**JOB:**
The data below should be restated word for word, with every picture omitted.
═══
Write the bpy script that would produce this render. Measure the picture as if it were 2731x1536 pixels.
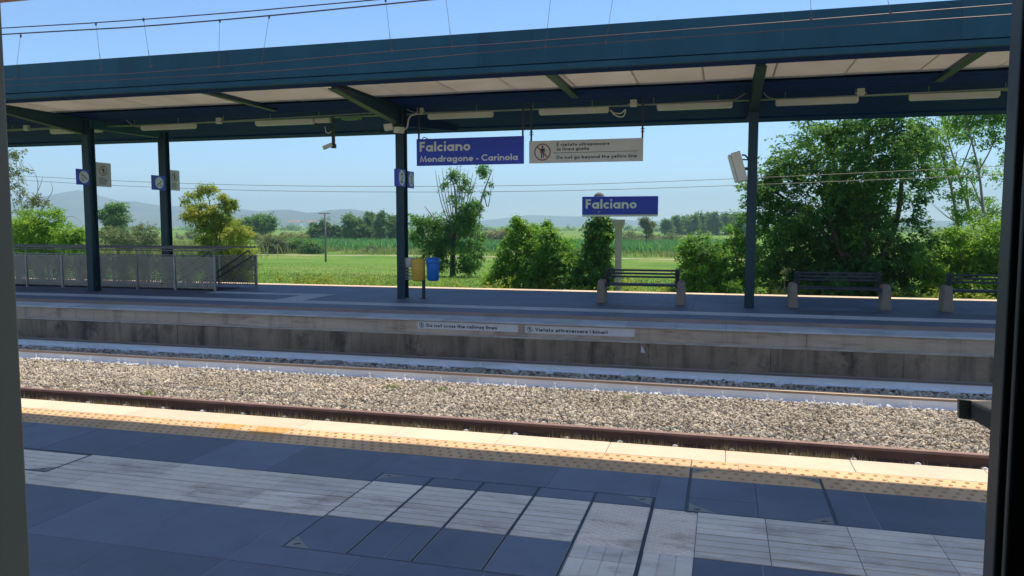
import bpy, math, random
import numpy as np
from mathutils import Vector, Matrix

for o in list(bpy.data.objects):
    bpy.data.objects.remove(o)
SC = bpy.context.scene
COL = SC.collection

# ------------------------------------------------------------------ camera
EYE = Vector((0.0, 0.0, 2.05))          # eye height above the platform paving (z = 0)
YAW, PITCH, FOC = math.radians(15.3), math.radians(4.65), 2055.0 / 2731.0
cam_d = bpy.data.cameras.new("camera")
cam = bpy.data.objects.new("camera", cam_d)
COL.objects.link(cam)
cam.location = EYE
cam.rotation_euler = (math.radians(90) - PITCH, 0, YAW)
cam_d.sensor_width = 36.0
cam_d.lens = 36.0 * FOC
cam_d.clip_start = 0.05
cam_d.clip_end = 30000
SC.camera = cam

# ------------------------------------------------------------------ sky, sun, exposure
SUN_DIR = Vector((0.42, 1.0, 2.35)).normalized()      # towards the sun: behind the far platform
SUN_ELEV = math.asin(SUN_DIR.z)
SUN_AZ = math.atan2(SUN_DIR.x, SUN_DIR.y)             # clockwise from +Y
world = bpy.data.worlds.new("World")
SC.world = world
world.use_nodes = True
wn = world.node_tree.nodes
bg = wn["Background"]
sky = wn.new("ShaderNodeTexSky")
sky.sky_type = 'NISHITA'
sky.sun_disc = False
sky.sun_elevation = SUN_ELEV
sky.sun_rotation = SUN_AZ
sky.air_density = 1.0
sky.dust_density = 0.1
sky.ozone_density = 10.0
sky.altitude = 0
world.node_tree.links.new(sky.outputs[0], bg.inputs[0])
bg.inputs[1].default_value = 0.108
sun_d = bpy.data.lights.new("sun", 'SUN')
sun_d.energy = 3.5
sun_d.angle = math.radians(0.53)
sun_d.color = (1.0, 0.89, 0.73)
sun = bpy.data.objects.new("sun", sun_d)
COL.objects.link(sun)
sun.rotation_euler = (-SUN_DIR).to_track_quat('-Z', 'Y').to_euler()
SC.view_settings.view_transform = 'Standard'
SC.view_settings.look = 'None'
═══
**EXERCISE RESULT:**
Write the bpy script that would produce this render. Measure the picture as if it were 2731x1536 pixels.
import bpy, math, random
import numpy as np
from mathutils import Vector, Matrix

for o in list(bpy.data.objects):
    bpy.data.objects.remove(o)
SC = bpy.context.scene
COL = SC.collection

# ------------------------------------------------------------------ camera
EYE = Vector((0.0, 0.0, 2.05))          # eye height above the platform paving (z = 0)
YAW, PITCH, FOC = math.radians(15.3), math.radians(4.65), 2055.0 / 2731.0
cam_d = bpy.data.cameras.new("camera")
cam = bpy.data.objects.new("camera", cam_d)
COL.objects.link(cam)
cam.location = EYE
cam.rotation_euler = (math.radians(90) - PITCH, 0, YAW)
cam_d.sensor_width = 36.0
cam_d.lens = 36.0 * FOC
cam_d.clip_start = 0.05
cam_d.clip_end = 30000
SC.camera = cam

# ------------------------------------------------------------------ sky, sun, exposure
SUN_DIR = Vector((0.42, 1.0, 2.35)).normalized()      # towards the sun: behind the far platform
SUN_ELEV = math.asin(SUN_DIR.z)
SUN_AZ = math.atan2(SUN_DIR.x, SUN_DIR.y)             # clockwise from +Y
world = bpy.data.worlds.new("World")
SC.world = world
world.use_nodes = True
wn = world.node_tree.nodes
bg = wn["Background"]
sky = wn.new("ShaderNodeTexSky")
sky.sky_type = 'NISHITA'
sky.sun_disc = False
sky.sun_elevation = SUN_ELEV
sky.sun_rotation = SUN_AZ
sky.air_density = 1.0
sky.dust_density = 0.1
sky.ozone_density = 10.0
sky.altitude = 0
world.node_tree.links.new(sky.outputs[0], bg.inputs[0])
bg.inputs[1].default_value = 0.108
sun_d = bpy.data.lights.new("sun", 'SUN')
sun_d.energy = 3.5
sun_d.angle = math.radians(0.53)
sun_d.color = (1.0, 0.89, 0.73)
sun = bpy.data.objects.new("sun", sun_d)
COL.objects.link(sun)
sun.rotation_euler = (-SUN_DIR).to_track_quat('-Z', 'Y').to_euler()
SC.view_settings.view_transform = 'Standard'
SC.view_settings.look = 'None'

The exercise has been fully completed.